=== Dataset section ===

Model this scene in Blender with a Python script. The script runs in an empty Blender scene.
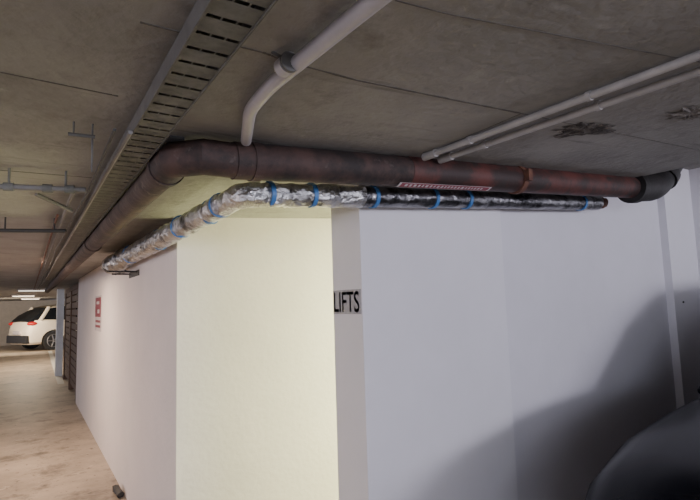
import bpy, bmesh, math, random
from mathutils import Vector, Matrix
random.seed(4)
C = bpy.context.scene.collection
PI = math.pi
E = 1.46; FP = 500.0
# ------------------------------------------------------------ camera
pitch = math.radians(5.9); roll = math.radians(1.75)
def basis(th):
    F = Vector((math.sin(th), math.cos(th), 0)); R = Vector((math.cos(th), -math.sin(th), 0)); Z = Vector((0,0,1))
    f = F*math.cos(pitch)+Z*math.sin(pitch); u0 = -F*math.sin(pitch)+Z*math.cos(pitch)
    return F, R, f, R*math.cos(roll)-u0*math.sin(roll), R*math.sin(roll)+u0*math.cos(roll)
F0,R0,f0,r0,u0 = basis(0)
d = f0 + r0*((27-350)/FP) + u0*((250-311)/FP)
TH = -math.atan2(d.dot(R0), d.dot(F0))
Fh,Rh,cf,cr,cu = basis(TH)
cam = bpy.data.cameras.new('camera'); co = bpy.data.objects.new('camera', cam); C.objects.link(co)
cam.sensor_width = 36; cam.lens = 36*FP/700; cam.clip_start = .02
M = Matrix((( cr.x,cu.x,-cf.x,0),(cr.y,cu.y,-cf.y,0),(cr.z,cu.z,-cf.z,E),(0,0,0,1)))
co.matrix_world = M
bpy.context.scene.camera = co
EYE = Vector((0,0,E))
def at(px, py, ax, val):
    d = cf + cr*((px-350)/FP) + cu*((250-py)/FP)
    i = 'xyz'.index(ax)
    return EYE + d*((val-EYE[i])/d[i])
def cz(x):
    return E+.49 + (.06*(x-.6) if x > .6 else 0)
def atc(px, py, dz=0):
    z = E+.5
    for _ in range(12):
        p = at(px, py, 'z', z-dz); z = cz(p.x)
    return at(px, py, 'z', z-dz)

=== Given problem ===
Where a line holds "scene", copy it out.

=== Expected answer ===
Model this scene in Blender with a Python script. The script runs in an empty Blender scene.
C = bpy.context.scene.collection
bpy.context.scene.camera = co